Two things to notice when you first look at the data above.  The model is suggesting there will be a layer of clouds from roughly the surface to just over 1,000 feet starting overnight.  The second thing to notice is the area of 0°+ Celsius temperatures ABOVE the surface.  It begins at approximately 2,000 feet in the air.  Below that, the temperature is -5° Celsius (it is hard to read).  This indicates an inversion - when warm air resides above a layer of cold air.  This happens often in the winter and keeps clouds near the surface.

The model picking up on the inversion helps to strengthen my confidence in the low level cloud deck developing.  And in fact, this model suggests the low clouds still around until early Thursday morning.

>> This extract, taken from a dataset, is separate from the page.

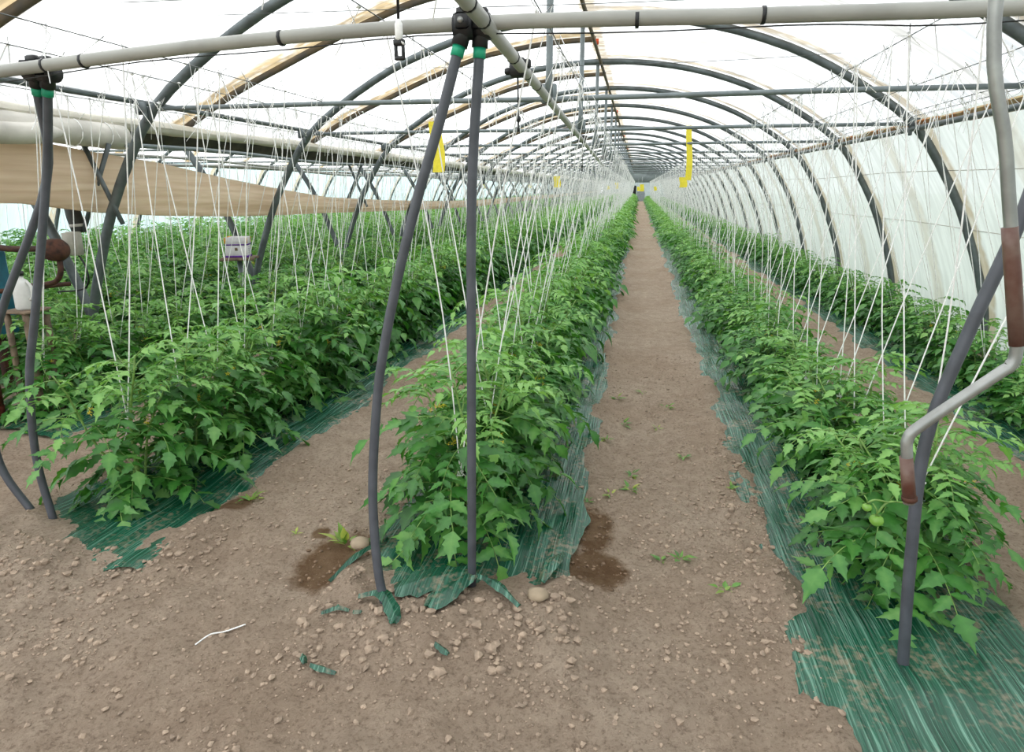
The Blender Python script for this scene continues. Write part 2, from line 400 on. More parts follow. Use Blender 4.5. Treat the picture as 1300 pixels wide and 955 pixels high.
M = dict(
    soil=soil_material(), mulch=mulch_material(),
    roof=film_material('roof_film', (.95, .97, .985), .30, .75, .30, -.6, 2.0),
    side=film_material('side_film', (.71, .745, .73), .07, .7, .35, None, .6),
    far_side=film_material('blue_tinted_side_film', (.46, .59, .63), .06, .75, .3, None, .5),
    end=film_material('end_film', (.34, .38, .40), .05, 0, 0, None, .5),
    leaf=leaf_material('tomato_leaf', (.014, .080, .012), (.056, .232, .034), (.23, .47, .11)),
    weed=leaf_material('weed_leaf', (.05, .16, .02), (.11, .28, .04), (.36, .42, .08)),
    stem=simple('plant_stem', (.20, .36, .08), .55, var=.2, scale=30),
    flower=simple('yellow_petal', (.80, .66, .05), .6, var=.1),
    fruit=simple('green_tomato', (.22, .45, .07), .25, var=.15, scale=12),
    twine=simple('white_twine', (.93, .93, .92), .8, var=.06, scale=60),
    galv=simple('galvanised_tube', (.135, .158, .165), .5, .35, var=.16, scale=9),
    bow=simple('dirty_roof_bow', (.075, .068, .06), .65, .1, var=.35, scale=6, rgb2=(.17, .12, .065)),
    tie=simple('grey_tie_tube', (.20, .235, .245), .5, .3, var=.1, scale=8),
    pvc=simple('pale_grey_pvc', (.38, .38, .355), .4, var=.08, scale=5),
    hose=simple('dark_grey_hose', (.078, .085, .103), .45, var=.12, scale=14, bump=.1),
    clamp=simple('black_plastic', (.012, .013, .016), .4, var=.2),
    green=simple('green_ring', (.01, .36, .20), .45, var=.1),
    steel=simple('steel_rod', (.36, .37, .36), .38, .6, var=.12, scale=14),
    rust=simple('rusty_iron', (.085, .032, .018), .75, .2, var=.3, scale=22, bump=.3, rgb2=(.03, .014, .01)),
    sleeve=simple('brown_sleeve', (.085, .030, .020), .4, var=.25, scale=20, rgb2=(.16, .10, .08)),
    batten=simple('stained_batten', (.40, .31, .16), .85, var=.25, scale=5, rgb2=(.36, .12, .03)),
    tan=cloth_material('beige_shade_cloth', (.92, .80, .66), (.78, .64, .50)),
    rollfilm=simple('grey_rolled_film', (.62, .59, .535), .6, var=.14, scale=4),
    cream=simple('gathered_cream_film', (.66, .62, .53), .6, var=.1, scale=4),
    gutter=simple('dark_gutter', (.055, .055, .05), .6, .2, var=.3, scale=6),
    wire=simple('grey_wire', (.14, .15, .15), .5, .4, var=.2),
    trap=simple('yellow_sticky_trap', (.93, .78, .05), .5, var=.05, scale=60),
    red=simple('orange_red_tape', (.75, .09, .02), .6, var=.1),
    blue=simple('blue_paint', (.02, .17, .26), .45, var=.2, scale=8),
    white=simple('white_plastic', (.72, .72, .70), .5, var=.05),
    beige=simple('beige_box_plastic', (.44, .42, .36), .5, var=.08),
    card=simple('white_carton', (.70, .68, .70), .7, var=.05, scale=20),
    purple=simple('purple_print', (.13, .03, .30), .7, var=.1),
    orange=simple('orange_print', (.80, .42, .06), .7, var=.1),
    wood=simple('weathered_board', (.22, .16, .11), .85, var=.25, scale=12),
    maroon=simple('maroon_can', (.14, .025, .02), .5, var=.2),
    stone=simple('pale_stone', (.38, .30, .21), .9, var=.12, scale=14, bump=.3),
    clod=simple('soil_clod', (.375, .285, .212), .95, var=.18, scale=25, bump=.3),
    damp=simple('damp_crumb', (.24, .155, .095), .9, var=.25, scale=25),
    grass=simple('outside_grass', (.16, .24, .10), .9, var=.25, scale=.6),
    dark=simple('painted_opening_shade', (.012, .014, .012), .8),
    doorgrey=simple('grey_door', (.34, .38, .42), .6),
)

# ------------------------------------------------------------------ ground
Y_END = 84.0
ROWS = {  # name: (x, first y, plant height)
    'left': (-.70, 2.66, 1.0), 'right': (1.14, 2.66, .72), 'second left': (-2.58, 2.75, 1.02),
    'wall': (2.95, 3.4, .62), 'third left': (-4.30, 3.75, .88)}
ROWS2 = {'a': (-5.65, 4.6, .95), 'b': (-7.2, 4.6, .95), 'c': (-8.95, 4.6, .95), 'd': (-10.7, 4.6, .95), 'e': (-11.9, 4.6, .95)}
FILM_HALF = .50
FILM_Y0 = {'left': 2.12, 'right': 1.35, 'second left': 2.12, 'wall': 1.6, 'third left': 3.4}

def ground_z(x, y):
    x = np.asarray(x, float); y = np.asarray(y, float)
    z = .030 * (vnoise(x * 2.2 + 5, y * 2.2) - .5) + .022 * (vnoise(x * 6, y * 6 + 9) - .5) + .012 * (vnoise(x * 17, y * 17) - .5)
    fine = .5 * (vnoise(x * 42, y * 42) - .5) + .5 * (vnoise(x * 23 + 7, y * 23) - .5)
    z += .012 * fine
    for k, (rx, _, _) in ROWS.items():
        d = np.abs(x - rx)
        z += .035 * np.exp(-(d / .35) ** 2)                    # low bed under the film
        e = np.exp(-((d - FILM_HALF) / .09) ** 2)               # earth thrown on the film's edges
        z += e * (.010 + .060 * np.clip(vnoise(x * 4 + 31, y * 2.6 + rx * 3) - .52, 0, 1) * 2)
    # mounds at the near ends of the rows
    for (mx, my, mr_, mh) in ((-.85, 2.02, .22, .055), (-.45, 2.1, .25, .05), (-1.12, 2.22, .14, .045), (.62, 2.55, .13, .05), (.60, 3.2, .10, .05), (.58, 3.9, .1, .05), (-.22, 2.3, .15, .03), (-2.55, 1.98, .25, .06), (-3.0, 2.2, .3, .05), (-2.1, 2.4, .18, .03)):
        z += mh * np.exp(-(((x - mx) ** 2 + (y - my) ** 2) / mr_ ** 2)) * (.75 + .6 * vnoise(x * 14, y * 14))
    for (wx, wy, rx, ry) in WET[:3]:
        z -= .03 * np.exp(-(((x - wx) / rx) ** 2 + ((y - wy) / ry) ** 2))
    return z

def gz(x, y): return float(ground_z(np.array(x), np.array(y)))

xs = np.concatenate([np.arange(-13.7, -5, .3), np.arange(-5, 3.9, .022)])
ys = np.concatenate([np.arange(.6, 4.2, .022), np.arange(4.2, 9, .05), np.arange(9, 24, .2), np.arange(24, Y_END + 1, 1.0)])
xs = np.append(xs[xs < 3.75], 3.75)
X, Yg = np.meshgrid(xs, ys)
tag(link('floor', grid_mesh('floor', X, Yg, ground_z(X, Yg), M['soil'])), kind='structure')
xs2, ys2 = np.linspace(-13.7, 3.75, 60), np.linspace(-6, .6, 30)
X, Yg = np.meshgrid(xs2, ys2)
near = link('floor', grid_mesh('floor', X, Yg, ground_z(X, Yg) - .004, M['soil'])); tag(near, kind='structure')
mb = MB(); mb.add([(-90, -60, -.06), (90, -60, -.06), (90, 200, -.06), (-90, 200, -.06)], [(0, 1, 2, 3)])
tag(mb.build('outside_ground', M['grass']), 'grass around the tunnels', kind='structure')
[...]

It should be noted there are a couple computer models that do not pick up on the low clouds.  In fact, they suggest it will be a sunny day.  That's what makes the temperature forecast tricky.  If we don't have the clouds, temperatures will be in the upper 30°s to lower 40°s.  With the clouds, temperatures will only be in the low 30°s, and some may not get out of the 20°s.

At this point, it is best advised to check road conditions before leaving home for work in the morning.  And depending on how long the clouds/fog stick around, you'll want to check road conditions before leaving work for home in the afternoon.